Overall, the U.S. gained a whopping 2.64 million new jobs in 2018, reflecting a stellar economy that generated higher GDP growth than any full year since well before the Great Recession.

The unemployment rate did nudge up slightly despite all those new jobs, rising from a 49-year low of 3.7 percent to 3.9 percent — a level that America only reached once between 1969 and the beginning of Donald Trump’s presidency. Even that is actually good news, though, because it’s primarily due to an increase in the labor force participation rate, meaning more Americans are actively seeking work as President Trump’s economy creates unprecedented levels of opportunity at every strata of society.

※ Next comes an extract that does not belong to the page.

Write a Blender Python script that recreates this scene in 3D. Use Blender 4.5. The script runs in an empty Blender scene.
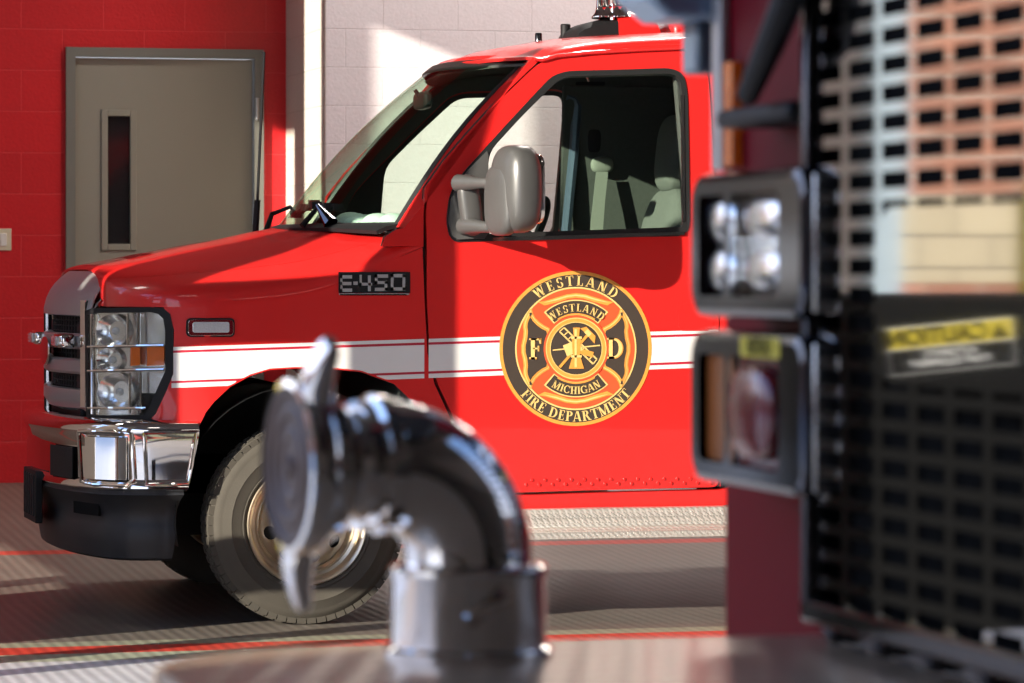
import bpy, bmesh, math, random
from mathutils import Vector, Matrix
from mathutils.geometry import delaunay_2d_cdt
random.seed(7)
PI = math.pi
scene = bpy.context.scene
COL = scene.collection

# ------------------------------------------------------------------ camera
F_PX, HOR = 3770.0, 271.0
YAW = math.radians(14)
Rv = Vector((math.cos(YAW), -math.sin(YAW), 0))
Fv = Vector((math.sin(YAW), math.cos(YAW), 0))
Uv = Vector((0, 0, 1))
CAM = Vector((-2.606, -13.68, 1.31))
cam_d = bpy.data.cameras.new('camera')
cam = bpy.data.objects.new('camera', cam_d)
COL.objects.link(cam)
cam.matrix_world = Matrix.Translation(CAM) @ Matrix((Rv, Uv, -Fv)).transposed().to_4x4()
cam_d.sensor_width = 36
cam_d.lens = 36 * F_PX / 1024
cam_d.shift_y = -(341.5 - HOR) / 1024
cam_d.clip_start = 0.1
cam_d.clip_end = 300
cam_d.dof.use_dof = True
cam_d.dof.focus_distance = 13.9
cam_d.dof.aperture_fstop = 7.6
scene.camera = cam

def ray(px, py):
    return Fv + (px - 512) / F_PX * Rv - (py - HOR) / F_PX * Uv
def WY(px, py, Y):
    d = ray(px, py); return CAM + d * ((Y - CAM.y) / d.y)
def WX(px, py, X):
    d = ray(px, py); return CAM + d * ((X - CAM.x) / d.x)
def WZ(px, py, Z):
    d = ray(px, py); return CAM + d * ((Z - CAM.z) / d.z)
def PX(p):
    v = Vector(p) - CAM; k = v.dot(Fv)
    return (512 + F_PX * v.dot(Rv) / k, HOR - F_PX * v.z / k)
def interp(x, pts):
    if x <= pts[0][0]: return pts[0][1]
    for (a, b), (c, d) in zip(pts, pts[1:]):
        if x <= c:
            t = (x - a) / (c - a); t2 = t
            return b + (d - b) * t2
    return pts[-1][1]

# ------------------------------------------------------------------ materials
def srgb(r, g, b):
    f = lambda c: (c / 255 / 12.92) if c / 255 <= .04045 else ((c / 255 + .055) / 1.055) ** 2.4
    return (f(r), f(g), f(b), 1)
MATS = {}
def mat(name, col, rough=.5, metal=0, coat=0, spec=.5, bump=None, noise=None, coat_rough=.03, emis=None):
    m = bpy.data.materials.new(name); m.use_nodes = True
    n = m.node_tree.nodes; l = m.node_tree.links; b = n['Principled BSDF']
    b.inputs['Base Color'].default_value = col
    b.inputs['Roughness'].default_value = rough
    b.inputs['Metallic'].default_value = metal
    b.inputs['Coat Weight'].default_value = coat
    b.inputs['Coat Roughness'].default_value = coat_rough
    b.inputs['Specular IOR Level'].default_value = spec
    tc = n.new('ShaderNodeTexCoord')
    if noise:      # (scale, amount) subtle procedural colour wear
        t = n.new('ShaderNodeTexNoise'); t.inputs['Scale'].default_value = noise[0]; t.inputs['Detail'].default_value = 4
        mx = n.new('ShaderNodeMixRGB'); mx.blend_type = 'MULTIPLY'; mx.inputs[1].default_value = col
        r = n.new('ShaderNodeMapRange'); r.inputs['To Min'].default_value = 1 - noise[1]; r.inputs['To Max'].default_value = 1 + noise[1] * .6
        l.new(tc.outputs['Object'], t.inputs['Vector']); l.new(t.outputs['Fac'], r.inputs['Value'])
        mx.inputs[0].default_value = 1; l.new(r.outputs[0], mx.inputs[2]); l.new(mx.outputs[0], b.inputs['Base Color'])
    if bump:       # (scale, strength, distance)
        t = n.new('ShaderNodeTexNoise'); t.inputs['Scale'].default_value = bump[0]; t.inputs['Detail'].default_value = 3
        bp = n.new('ShaderNodeBump'); bp.inputs['Strength'].default_value = bump[1]; bp.inputs['Distance'].default_value = bump[2]
        l.new(tc.outputs['Object'], t.inputs['Vector']); l.new(t.outputs['Fac'], bp.inputs['Height']); l.new(bp.outputs[0], b.inputs['Normal'])
    if emis:
        b.inputs['Emission Color'].default_value = emis[0]; b.inputs['Emission Strength'].default_value = emis[1]
    MATS[name] = m
    return m
def glassmat(name, tint, refl=.06, rough=.01, body=0):
    m = bpy.data.materials.new(name); m.use_nodes = True
    n = m.node_tree.nodes; l = m.node_tree.links
    n.remove(n['Principled BSDF']); out = n['Material Output']
    tr = n.new('ShaderNodeBsdfTransparent'); tr.inputs[0].default_value = tint
    gl = n.new('ShaderNodeBsdfGlossy'); gl.inputs['Roughness'].default_value = rough
    # Schlick reflectance from the angle between surface and view ray, same on both faces
    ge = n.new('ShaderNodeNewGeometry'); dt = n.new('ShaderNodeVectorMath'); dt.operation = 'DOT_PRODUCT'
    l.new(ge.outputs['Normal'], dt.inputs[0]); l.new(ge.outputs['Incoming'], dt.inputs[1])
    ab = n.new('ShaderNodeMath'); ab.operation = 'ABSOLUTE'; l.new(dt.outputs['Value'], ab.inputs[0])
    om = n.new('ShaderNodeMath'); om.operation = 'SUBTRACT'; om.inputs[0].default_value = 1; l.new(ab.outputs[0], om.inputs[1])
    pw = n.new('ShaderNodeMath'); pw.operation = 'POWER'; pw.inputs[1].default_value = 5; l.new(om.outputs[0], pw.inputs[0])
    fr = n.new('ShaderNodeMath'); fr.operation = 'MULTIPLY_ADD'; fr.inputs[1].default_value = .6; fr.inputs[2].default_value = .035; l.new(pw.outputs[0], fr.inputs[0])
    mx = n.new('ShaderNodeMixShader'); l.new(fr.outputs[0], mx.inputs[0]); l.new(tr.outputs[0], mx.inputs[1]); l.new(gl.outputs[0], mx.inputs[2])
    l.new(mx.outputs[0], out.inputs[0])
    MATS[name] = m
    return m

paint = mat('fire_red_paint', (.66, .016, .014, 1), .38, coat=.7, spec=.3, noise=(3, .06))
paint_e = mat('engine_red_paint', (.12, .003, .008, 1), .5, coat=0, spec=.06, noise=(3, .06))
chrome = mat('polished_chrome', (.84, .80, .76, 1), .05, 1, noise=(6, .04))
chrome_d = mat('brushed_chrome', (.55, .54, .52, 1), .22, 1, noise=(20, .1))
chrome_black = mat('smoked_chrome', (.10, .10, .11, 1), .12, 1, noise=(8, .1))
blackp = mat('black_plastic', (.010, .010, .011, 1), .55, spec=.25, noise=(30, .2))
blackt = mat('textured_black_plastic', (.016, .017, .020, 1), .5, bump=(500, .4, .001), noise=(40, .15))
darkin = mat('dark_interior_trim', (.062, .066, .057, 1), .85, noise=(60, .25), bump=(300, .4, .002))
seatm = mat('grey_seat_fabric', (.13, .135, .12, 1), .95, noise=(80, .2), bump=(400, .5, .002))
beltm = mat('grey_belt_webbing', (.22, .23, .19, 1), .8, noise=(90, .1))
rubber = mat('tyre_rubber', (.062, .053, .040, 1), .85, noise=(14, .22), bump=(160, .3, .002))
rimm = mat('wheel_steel', (.62, .52, .38, 1), .3, .8, noise=(10, .15))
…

Companies are creating new positions at such a breakneck pace, in fact, that wages are continuing to rise despite the fact that more people are entering the workforce. The average hourly wage rose 0.4 percent in December, to $27.48 per hour, pushing total wage gains for the year to an impressive 3.2 percent.

In the face of this glut of good news, the mainstream media are grasping at straws in a desperate bid to discourage people’s natural enthusiasm for the Trump economic boom.

The Washington Post, for example, went with the predominant liberal narrative that recent stock market volatility is the canary in America’s economic coal mine. In its article reluctantly acknowledging the positive data, WaPo makes sure to drop in an ample supply of vague and nonsensical predictions of an impending economic catastrophe, such as implying that the boom might be ending because crude oil prices have been falling.

Yahoo Finance took a somewhat different approach, but with the same objective in mind, contrasting December’s impressive economic performance with warnings that “other key indicators of economic strength…have begun to deteriorate.”

The data it cites, however, include indicators like rising mortgage rates, which are not intrinsically related to the health of the economy, and a six-month low in consumer confidence, which the article includes without bothering to mention that the index remains near an all-time high after the surge of optimism generated by President Trump’s election in 2016 and his policy successes since then.

Liberals are clearly hoping that such rhetorical sleight-of-hand will fool Americans into believing that there actually is something wrong with the economy, but they have their work cut out for them. It’s often said that all politics is local, and it’s hard to get much more local than someone’s workplace — the hundreds of thousands of newly-employed Americans, and the millions of others who are enjoying higher wages and improved job security, would likely take issue with the doom-and-gloom narrative being peddled by the mainstream media.

That’s because anyone who has lived through the past decade of economic stagnation knows that what we’re currently experiencing most definitely “isn’t normal.” If the economy keeps expanding at the current pace, though, we might have to start talking about a new “new normal” before long.

 

Herman Cain is former CEO of the National Restaurant Association and a former presidential candidate.